Karine Del Moro, vice president of marketing at Confirmit, suggests implementing a VoCE program across the entire company. It shouldn't be solely an HR initiative, she says, but an integral part of the company culture.

"The most effective program has cross-department ownership," Maughan adds. "It needs buy-in from all over the company, and the key to this is that teams need to work together."

Solutions also need to work together. The collection mechanisms should be the same for VoC and VoE feedback, and gathering feedback should occur with the same frequency. "You should be ready, willing, and able to collect employee feedback at any time," Cottle says. "You should allow that dialogue to happen all the time."

Naturally, companies can't collect employee feedback all the time; after all, they want their employees doing the jobs for which they were hired, first and foremost. "But you can survey employees after specific events, finding out what they saw, what they heard, how they felt, what they think they could have done to improve the customer experience," Haggren says.

He suggests having an open, easy-to-use Web surveying platform where employees can go when they have a few minutes of downtime.

Maughan says companies can also require contact center agents to fill out quick surveys after every call.
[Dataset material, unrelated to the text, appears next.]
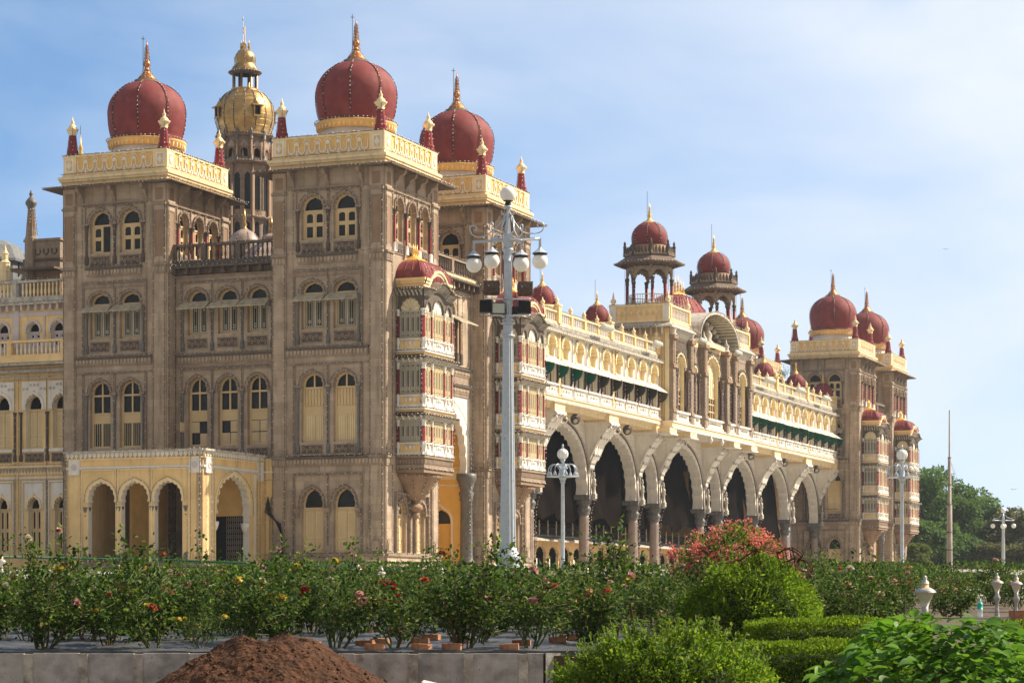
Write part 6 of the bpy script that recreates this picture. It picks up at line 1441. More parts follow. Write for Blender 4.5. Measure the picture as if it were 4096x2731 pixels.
def rose(x, Y, v, rz, sc, cols, label, group=None, nb=None, zoff=0):
    fm, sm_, tips = v
    o = link('rose_bush', None, None, (x, Y, gz(Y)+zoff), (random.uniform(-.13, .13), random.uniform(-.15, .15), rz)); o.scale = (sc*1.04, sc*1.04, sc*.95)
    tag(o, label, 'rose bush', group)
    link('foliage', fm, o); link('stems', sm_, o)
    rr = random.Random(int(x*1000)+int(Y*77)); n = nb if nb is not None else rr.choice([1, 2, 3, 4, 5])
    for k in range(n):
        t = tips[rr.randrange(len(tips))]; m = rr.choice(cols)
        link('bloom', BLOOM[m], o, (t[0], t[1], t[2]+.02), (rr.uniform(-.9, .9), rr.uniform(-.5, .9), rr.uniform(0, 6))).scale = (rr.uniform(.7, 1.15),)*3
    return o
AN = ['white', 'yellow', 'pink', 'white', 'peach', 'coral', 'white', 'yellow', 'pink', 'crimson', 'peach']
front_row = [(-60, 28.9, BV[3], 1.0, ['pink'], 'dense rose bush cut by the left edge of the photo, behind the kerb'),
 (175, 28.7, TALL[0], .98, ['white', 'pink'], 'tallest rose bush at the far left, with arching canes and thick bare stems'),
 (430, 29.6, BV[3], .85, ['coral', 'yellow'], 'low leafy rose bush just right of the tall far-left one'),
 (615, 28.8, BV[1], 1.05, ['white', 'yellow', 'coral'], 'rose bush with small white and yellow blooms, in the bed left of the soil heap'),
 (800, 29.0, BV[5], .62, ['yellow'], 'small sparse rose bush with reddish twigs behind the left slope of the soil heap'),
 (960, 30.0, BV[0], 1.0, ['peach', 'white', 'yellow'], 'rose bush with the large cream bloom, behind the top of the soil heap'),
 (1140, 30.6, BV[4], .95, ['yellow', 'white'], 'rose bush with a yellow bloom cluster behind the right slope of the soil heap'),
 (1345, 28.8, BV[2], 1.0, ['pink', 'white', 'crimson'], 'rose bush on dark fanned stems, just right of the soil heap'),
 (1590, 28.9, BV[5], 1.05, ['crimson'], 'thin rose bush with deep crimson blooms between brick and kerb'),
 (1860, 28.75, TALL[0], 1.0, ['coral', 'pink', 'yellow'], 'tall upright rose bush with coral blooms in front of the big lamp post'),
 (2120, 28.9, BV[2], 1.0, ['coral', 'pink'], 'open rose bush at the right end of the kerb'),
 (2330, 30.0, BV[4], 1.0, ['peach', 'coral'], 'rose bush half hidden behind the loose lime-green bush')]
for px_, Y, v, sc, cols, lab in front_row: rose(at(px_, Y)[0], Y, v, random.uniform(0, 6), sc*.95, cols, lab, None, random.choice([4, 5, 6]))
grp = 'rose bushes in the rows behind the front row'
Y = 31.0; r_i = 0
while Y < 62:
    step = .92 if Y < 40 else (1.0 if Y < 50 else 1.25)
    x = at(-80, Y)[0]+random.uniform(0, .8); xr = at(4180, Y)[0] if Y > 38 else at(3540, Y)[0]
    while x < xr:
        yy = Y+random.uniform(-.4, .4)
        band_c = AN if x < 4 else ['coral', 'pink', 'peach', 'white']
        if x > at(3560, yy)[0] and yy < 40.5 or (at(3820, yy)[0] < x and yy < 45.5): x += step; continue
        sc = random.choice([random.uniform(.72, .95), random.uniform(.85, 1.15)])*(.82 if Y < 36 else (.74 if Y < 45 else .70))
        if x > at(3100, yy)[0]: sc *= 1.12
        rose(x, yy, random.choice(BV+[BV[2], BV[4]] if Y < 44 else BV), random.uniform(0, 6), sc, band_c, 'rose bush in the crowded rows behind the front row of the rose bed', grp)
        x += step*random.uniform(.75, 1.2)
    Y += 1.6 if Y < 36 else (2.0 if Y < 46 else 2.8)
for px_, Y, v, sc, lab in ((255, 31.5, TALL[1], 1.08, 'rose bush sending up a tall leafy shoot in front of the porch arches, left'), (585, 31.2, TALL[1], 1.1, 'rose bush with a long cane leaning right across the porch columns'),
                           (1060, 33.5, TALL[1], 1.0, 'bushy tall rose shoot in front of the porch corner'), (1180, 33.8, TALL[1], .95, 'tall rose shoot beside the cables on the porch corner'), (2440, 36, TALL[1], 1.22, 'tall rose cane standing in front of the second arcade column')):
    rose(at(px_, Y)[0], Y, v, random.uniform(0, 6), sc, ['yellow', 'pink'], lab, None, 4)

# bricks lying on the sheet
for k, (zx, zy) in enumerate(((795, 1315), (1250, 1270), (1182, 1368), (840, 1207), (785, 1222), (1172, 1298), (895, 1302), (1390, 1340), (1870, 1313), (2190, 1276), (2238, 1270), (2120, 1292), (425, 1322), (860, 1372), (1785, 1376), (1440, 1290), (985, 1235), (1650, 1240))):
    px_, py_ = 1000+zx*.5811, 1820+(zy+14)*.5811
    Yb = min(np.arange(28.2, 44, .05), key=lambda q: abs(HZ+(EYE-gz(q))*FPX/q-py_))
    g = G(); g.box(-.115, .115, -.055, .055, 0, .075, 'brick')
    o = put('brick', g, None, (at(px_, Yb)[0], Yb, gz(Yb)+.03), (random.uniform(-.06, .06), random.uniform(-.06, .06), random.uniform(-.5, .5)))
    tag(o, 'reddish brick lying on the black sheet among the rose stems', 'brick', 'bricks weighing down the black sheet')

# ------------------------------------------------------------ hedges and bushes on the right
def ellipsoid_bush(name, c, rad, n, leaf, mats, label, cat, inner=.55, power=2.0, sprouts=0, sl=.3, zmin=.3, core='hedge_core', asp=.5, box=False, up=.3):
    o = link(name, None, None, c)
    U = RNG.normal(size=(n, 3))
    if box:
        U = RNG.uniform(-1, 1, size=(n, 3)); m = np.max(np.abs(U), axis=1)[:, None]; U = U/m; U = np.sign(U)*np.abs(U)**1.0
        nn = np.linalg.norm(U, axis=1)[:, None]; U = U*(.72+.28/nn)
    else: U /= np.linalg.norm(U, axis=1)[:, None]
    bump = 1+.06*np.sin(U[:, 0:1]*5+1)*np.cos(U[:, 1:2]*4)+.07*np.sin(U[:, 2:3]*6+U[:, 0:1]*7)+.04*np.sin(U[:, 0:1]*17+U[:, 2:3]*13)
    if box: bump = 1+.03*(bump-1)/.08
    R = RNG.uniform(inner, 1, size=(n, 1))**.4; P = U*R*bump*np.array(rad)
    nrm = U/np.array(rad); nrm /= np.linalg.norm(nrm, axis=1)[:, None]
    k = P[:, 2]+c[2] > zmin; P, nrm = P[k], nrm[k]
    link('foliage', leaf_mesh('foliage', P, leaf, mats, nrm*.8, up, .2, asp), o)
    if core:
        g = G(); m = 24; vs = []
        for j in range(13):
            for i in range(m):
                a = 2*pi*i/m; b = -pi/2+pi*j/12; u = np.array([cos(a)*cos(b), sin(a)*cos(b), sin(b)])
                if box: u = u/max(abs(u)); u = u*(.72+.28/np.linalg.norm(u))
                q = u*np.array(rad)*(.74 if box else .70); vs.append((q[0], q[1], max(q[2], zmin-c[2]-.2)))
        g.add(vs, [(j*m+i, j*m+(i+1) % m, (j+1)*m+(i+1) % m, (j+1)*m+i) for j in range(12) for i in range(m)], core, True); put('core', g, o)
    if sprouts:
        g = G(); SP = []
        for s in range(sprouts):
            a = random.uniform(0, 2*pi); b = random.uniform(.15, 1.3); u = Vector((cos(a)*cos(b), sin(a)*cos(b), sin(b)))
            p = Vector((u.x*rad[0], u.y*rad[1], u.z*rad[2]))*.9; d = (u*.5+Vector((random.uniform(-.3, .3), random.uniform(-.3, .3), .8))).normalized(); l = sl*random.uniform(.4, 1.3)
            g.tube([tuple(p), tuple(p+d*l)], .004, 'stem', 3)
            for q in range(int(l/.02)):
                for w in range(2): SP.append(tuple(p+d*(q*.02)+Vector((random.uniform(-1, 1), random.uniform(-1, 1), random.uniform(-1, 1)))*leaf*.3))
        tag(put('sprout_stems', g, o), kind='stuff'); tag(link('sprouts', leaf_mesh('sprouts', SP, leaf*.95, mats, None, .5, .2, asp), o), kind='stuff')
    tag(o, label, cat); return o
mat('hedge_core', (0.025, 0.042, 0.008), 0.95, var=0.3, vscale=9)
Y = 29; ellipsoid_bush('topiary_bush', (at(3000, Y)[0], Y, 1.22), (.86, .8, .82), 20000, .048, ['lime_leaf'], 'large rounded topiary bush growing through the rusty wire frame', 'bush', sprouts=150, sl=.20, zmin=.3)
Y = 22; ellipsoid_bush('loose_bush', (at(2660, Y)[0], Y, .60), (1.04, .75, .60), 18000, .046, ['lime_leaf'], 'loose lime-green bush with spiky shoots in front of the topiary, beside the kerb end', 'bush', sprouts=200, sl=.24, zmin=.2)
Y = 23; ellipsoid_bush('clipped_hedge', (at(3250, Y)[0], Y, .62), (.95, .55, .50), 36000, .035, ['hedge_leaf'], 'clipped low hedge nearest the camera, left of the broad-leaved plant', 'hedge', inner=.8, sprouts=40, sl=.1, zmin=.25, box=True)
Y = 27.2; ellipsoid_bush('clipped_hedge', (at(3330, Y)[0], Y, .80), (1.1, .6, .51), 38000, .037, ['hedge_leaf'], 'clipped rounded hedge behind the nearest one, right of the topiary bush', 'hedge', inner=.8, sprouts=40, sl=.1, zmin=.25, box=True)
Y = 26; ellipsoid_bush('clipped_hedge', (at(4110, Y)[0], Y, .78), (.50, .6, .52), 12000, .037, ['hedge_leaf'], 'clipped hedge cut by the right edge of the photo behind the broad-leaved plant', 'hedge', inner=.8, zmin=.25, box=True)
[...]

The surveys can be as simple as one or two questions. "If you keep it simple, it won't take a lot of time to complete, maybe ten to twenty seconds or so," he says.

No matter how surveys are administered, though, they need to be consistent throughout the employee's life cycle with the company, Maughan adds. And "it needs to be standardized across the company."

To further increase use by employees, management should explain how VoE and VoCE programs will help them do their jobs better. It's almost essential to close the loop with employees and tell them exactly what is being done with the feedback they've provided, experts agree.

Enabling employees to provide feedback about customer experiences engages and empowers them, and taking the information they provide and using it to drive change is an incredibly powerful way of proving that they matter, that the company is willing to listen to and support them to help them to perform their jobs better, according to Del Moro.

In the end, "you can't look at [VoC and VoE] as separate experiences. The customer experience and the employee experience are inseparable," Maughan says. "This is fundamental table stakes for companies."